Data extract:
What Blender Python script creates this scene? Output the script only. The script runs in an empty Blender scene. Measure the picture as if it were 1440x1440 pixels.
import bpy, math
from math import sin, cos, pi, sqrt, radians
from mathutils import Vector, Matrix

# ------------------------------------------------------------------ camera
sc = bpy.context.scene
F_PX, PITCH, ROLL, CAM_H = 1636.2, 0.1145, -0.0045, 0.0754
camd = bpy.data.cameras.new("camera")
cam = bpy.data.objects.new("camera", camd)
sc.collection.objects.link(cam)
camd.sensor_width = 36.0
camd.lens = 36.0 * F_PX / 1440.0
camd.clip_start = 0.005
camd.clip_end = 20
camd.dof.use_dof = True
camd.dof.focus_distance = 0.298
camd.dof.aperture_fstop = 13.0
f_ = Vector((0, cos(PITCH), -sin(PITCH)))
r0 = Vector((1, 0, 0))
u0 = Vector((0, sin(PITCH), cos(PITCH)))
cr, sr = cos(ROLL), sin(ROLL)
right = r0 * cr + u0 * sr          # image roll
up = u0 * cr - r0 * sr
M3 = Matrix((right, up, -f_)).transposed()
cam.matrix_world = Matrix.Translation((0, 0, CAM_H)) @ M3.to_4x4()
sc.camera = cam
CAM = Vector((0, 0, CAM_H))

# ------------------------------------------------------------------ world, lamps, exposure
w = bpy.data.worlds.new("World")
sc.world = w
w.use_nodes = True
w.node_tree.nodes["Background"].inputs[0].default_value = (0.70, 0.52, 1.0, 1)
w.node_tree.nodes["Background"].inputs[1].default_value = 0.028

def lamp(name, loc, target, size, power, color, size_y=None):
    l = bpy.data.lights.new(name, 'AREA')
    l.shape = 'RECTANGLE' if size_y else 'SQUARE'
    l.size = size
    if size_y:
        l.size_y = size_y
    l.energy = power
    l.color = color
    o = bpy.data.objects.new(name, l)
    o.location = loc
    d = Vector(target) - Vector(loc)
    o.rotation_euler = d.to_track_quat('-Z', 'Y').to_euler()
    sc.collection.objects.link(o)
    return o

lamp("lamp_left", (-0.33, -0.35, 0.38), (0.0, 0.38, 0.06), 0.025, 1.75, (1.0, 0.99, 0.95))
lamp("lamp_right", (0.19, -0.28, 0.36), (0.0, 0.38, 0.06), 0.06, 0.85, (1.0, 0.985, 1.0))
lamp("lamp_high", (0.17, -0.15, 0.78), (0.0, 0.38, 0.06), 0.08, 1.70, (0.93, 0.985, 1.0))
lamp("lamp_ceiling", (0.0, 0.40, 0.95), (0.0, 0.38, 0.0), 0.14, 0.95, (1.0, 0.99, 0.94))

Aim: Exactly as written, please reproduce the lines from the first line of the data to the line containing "from mathutils import Vector, Matrix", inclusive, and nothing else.

Full answer:
What Blender Python script creates this scene? Output the script only. The script runs in an empty Blender scene. Measure the picture as if it were 1440x1440 pixels.
import bpy, math
from math import sin, cos, pi, sqrt, radians
from mathutils import Vector, Matrix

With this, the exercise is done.